I've been saying for several weeks that this election reminds me a lot of 1980, which was the most shocking election of my lifetime, and the one that changed the country the most almost overnight. I don't really think of 2016 as that shocking---only for those that were living in denial of reality,
But 1980 was different. J is a ten years younger than I am. She doesn't remember that election. I tell her how it blew everyone's mind. It was like we became a different country almost overnight. People knew Carter might lose re-election, but they had no idea it would be that big. The magnitude of Reagan's victory stunned everyone.
Interesting to note that Reagan got barely over fifty percent of the national popular vote that election, but he won 44 states. Carter got wiped out in the Electoral College. This is because even though Reagan didn't really rack up the votes that time, the bottom fell out of Carter's support right at the end. Anderson got seven percent (which by itself was smaller than the margin between Carter and Reagan). What Anderson did is give people an excuse to abandon Carter.

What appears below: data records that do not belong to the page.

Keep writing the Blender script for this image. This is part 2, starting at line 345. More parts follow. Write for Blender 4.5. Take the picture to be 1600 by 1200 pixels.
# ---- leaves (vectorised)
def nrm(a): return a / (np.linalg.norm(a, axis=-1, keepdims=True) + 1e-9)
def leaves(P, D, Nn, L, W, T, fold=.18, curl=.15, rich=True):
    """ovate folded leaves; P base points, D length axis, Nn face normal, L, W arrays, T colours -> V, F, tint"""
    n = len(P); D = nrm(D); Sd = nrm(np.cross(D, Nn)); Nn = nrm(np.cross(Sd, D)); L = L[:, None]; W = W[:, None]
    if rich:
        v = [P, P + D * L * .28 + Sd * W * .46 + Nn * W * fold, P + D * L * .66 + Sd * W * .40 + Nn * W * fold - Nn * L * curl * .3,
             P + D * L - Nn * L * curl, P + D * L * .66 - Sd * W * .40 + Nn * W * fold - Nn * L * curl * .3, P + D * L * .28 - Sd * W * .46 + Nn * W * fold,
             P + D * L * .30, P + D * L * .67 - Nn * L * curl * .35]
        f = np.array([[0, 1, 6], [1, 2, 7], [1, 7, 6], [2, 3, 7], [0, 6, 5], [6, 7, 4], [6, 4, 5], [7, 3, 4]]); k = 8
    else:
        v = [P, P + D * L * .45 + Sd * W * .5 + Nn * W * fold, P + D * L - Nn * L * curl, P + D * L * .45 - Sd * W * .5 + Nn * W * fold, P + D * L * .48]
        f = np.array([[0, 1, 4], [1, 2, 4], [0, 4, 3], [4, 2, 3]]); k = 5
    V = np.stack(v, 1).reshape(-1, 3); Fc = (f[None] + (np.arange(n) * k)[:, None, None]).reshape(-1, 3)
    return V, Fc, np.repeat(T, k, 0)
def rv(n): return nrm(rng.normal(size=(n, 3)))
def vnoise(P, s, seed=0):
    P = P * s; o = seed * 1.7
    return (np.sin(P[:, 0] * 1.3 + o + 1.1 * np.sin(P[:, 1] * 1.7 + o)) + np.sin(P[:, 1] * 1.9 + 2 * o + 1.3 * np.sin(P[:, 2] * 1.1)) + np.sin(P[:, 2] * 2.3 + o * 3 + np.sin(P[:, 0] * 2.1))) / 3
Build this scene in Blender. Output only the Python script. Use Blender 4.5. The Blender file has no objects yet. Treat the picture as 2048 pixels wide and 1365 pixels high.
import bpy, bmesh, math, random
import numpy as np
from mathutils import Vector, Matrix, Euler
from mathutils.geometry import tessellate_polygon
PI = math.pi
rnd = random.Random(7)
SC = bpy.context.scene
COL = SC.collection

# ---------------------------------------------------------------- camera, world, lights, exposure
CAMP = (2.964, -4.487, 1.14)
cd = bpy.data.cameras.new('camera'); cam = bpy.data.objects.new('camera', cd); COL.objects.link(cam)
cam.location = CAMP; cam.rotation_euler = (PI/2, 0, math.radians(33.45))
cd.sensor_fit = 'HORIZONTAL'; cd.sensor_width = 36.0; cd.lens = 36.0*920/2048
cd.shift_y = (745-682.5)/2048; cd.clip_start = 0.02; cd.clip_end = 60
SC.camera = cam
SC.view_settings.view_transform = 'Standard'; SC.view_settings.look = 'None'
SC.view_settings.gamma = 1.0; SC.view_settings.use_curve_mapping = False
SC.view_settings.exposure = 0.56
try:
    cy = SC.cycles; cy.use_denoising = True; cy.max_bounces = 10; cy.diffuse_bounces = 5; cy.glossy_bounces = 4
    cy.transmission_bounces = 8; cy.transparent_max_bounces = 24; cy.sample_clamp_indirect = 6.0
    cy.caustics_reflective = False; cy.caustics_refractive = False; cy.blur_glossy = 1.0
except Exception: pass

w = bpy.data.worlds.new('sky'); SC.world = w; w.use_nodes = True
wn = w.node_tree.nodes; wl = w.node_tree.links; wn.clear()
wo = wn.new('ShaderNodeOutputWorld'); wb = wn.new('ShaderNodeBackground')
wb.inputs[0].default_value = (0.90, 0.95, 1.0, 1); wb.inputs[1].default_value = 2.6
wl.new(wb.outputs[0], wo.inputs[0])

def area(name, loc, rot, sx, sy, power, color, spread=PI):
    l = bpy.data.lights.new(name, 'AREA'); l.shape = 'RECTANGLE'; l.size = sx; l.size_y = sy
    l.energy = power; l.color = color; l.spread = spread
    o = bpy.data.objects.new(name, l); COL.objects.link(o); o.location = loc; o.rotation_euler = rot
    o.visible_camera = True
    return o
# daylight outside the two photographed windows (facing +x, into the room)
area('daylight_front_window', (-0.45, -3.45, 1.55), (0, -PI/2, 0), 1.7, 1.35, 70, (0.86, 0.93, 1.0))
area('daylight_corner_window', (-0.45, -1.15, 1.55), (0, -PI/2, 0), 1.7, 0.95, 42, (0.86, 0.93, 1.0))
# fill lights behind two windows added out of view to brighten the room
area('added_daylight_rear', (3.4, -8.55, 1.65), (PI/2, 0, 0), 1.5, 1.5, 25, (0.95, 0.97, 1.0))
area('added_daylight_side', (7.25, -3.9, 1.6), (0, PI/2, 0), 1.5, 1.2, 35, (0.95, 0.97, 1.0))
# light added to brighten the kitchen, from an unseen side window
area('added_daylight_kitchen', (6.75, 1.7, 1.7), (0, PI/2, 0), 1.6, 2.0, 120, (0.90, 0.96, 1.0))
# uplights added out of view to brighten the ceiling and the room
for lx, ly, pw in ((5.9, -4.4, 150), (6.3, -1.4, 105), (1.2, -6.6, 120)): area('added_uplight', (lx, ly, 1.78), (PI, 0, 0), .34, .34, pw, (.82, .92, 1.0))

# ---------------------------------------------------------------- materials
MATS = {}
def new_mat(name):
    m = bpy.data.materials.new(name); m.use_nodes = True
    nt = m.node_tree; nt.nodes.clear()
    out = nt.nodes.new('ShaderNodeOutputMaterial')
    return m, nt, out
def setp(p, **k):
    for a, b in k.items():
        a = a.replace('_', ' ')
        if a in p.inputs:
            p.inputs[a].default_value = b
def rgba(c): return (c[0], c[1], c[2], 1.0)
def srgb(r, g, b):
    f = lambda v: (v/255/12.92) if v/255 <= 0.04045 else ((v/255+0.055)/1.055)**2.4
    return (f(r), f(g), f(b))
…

We recently watched the entire NBC broadcast from the night of 1980 election. I did not watch the election returns live that year. I was at the dress rehearsal for the school play. I remember it very well. The play was Our Town by Thornton Wilder. It was my first ever role in a play. I played the editor and publisher of the town newspaper, Mr. Webb. At one point I get to go out on stage and explain the local politics of the town to the audience, breaking the fourth wall.
I remember the moment that I heard about the election. I was literally waiting in the wings, to go on stage, in costume. One of the other cast members, a senior with a small part in the scene with me, told me that Carter had already conceded. I was shocked, stunned. "That's terrible," I said, stammering my reply.
The other cast member got a puzzled look on his face. "Why, Matt? What's wrong with that?"
I'll note the senior was a tall guy and very effeminate. Years later he came out as flaming gay. No one in 1980 really noticed that very much.
For years that moment backstage stuck in me, as did the play itself, as for years many of my close friends were people I had met at the audition in September 1980, even including the director, whose husband was a physicist and whom I wound up working with at Argonne Labs in Illinois, because he coincidentally knew one of my professors in Oregon.
On Election Day 2008, after touring around the country to see the ground-level experience, as I have loved to do so much, I drove my BMW to Peterborough, New Hampshire, which is the town where Wilder lived to observe New Hampshire life, and walked around, absorbing the atmosphere, and feeling like the cycle was now reversed. It felt like a massive joyful day. I sent a postcard of celebration to my drama teacher from high school, who had directed the play, and who had moved back to New York City. How little I knew what lay ahead, and that within a year I would come to see things so differently about Obama.
The biggest insight I gained from the 1980 broadcast was not the presidential race but the Senate. When John Chancellor signed off at the end of the evening, they knew Reagan had won a big victory. They predicted that the Republicans would gain a few Senate seats, cutting slightly into the Democrat's big lead in that chamber. They had no idea what would happen overnight. By the next day, when the smoke had cleared, the Republicans had gained 12 Senate seats. This was as stunning as the Reagan victory. Together it meant we were in a whole new political era. The Seventies came to a screeching halt.
"There has been nothing like it in my lifetime," I told J. "The biggest before-and-after moment in the nation."
I had thought 2016 would be the same. It wasn't. Now I am thinking this year is the anti-1980. The incumbent will be re-elected in a massive landslide that will shock the world. And even though the presidency will not change, everything will change overnight.
"People forget how traumatic 1980 was," I said. "It felt like everything in the world was coming unglued. America was literally 'held hostage' the entire year."
"This year it is as if we are living in the reverse-time version of 1980, with some weird ironic twists. It seems like the world is ending, but it is not. It is going to have a happy ending. It's going to be just as shocking and transformative, but it's going to end with a big party this time."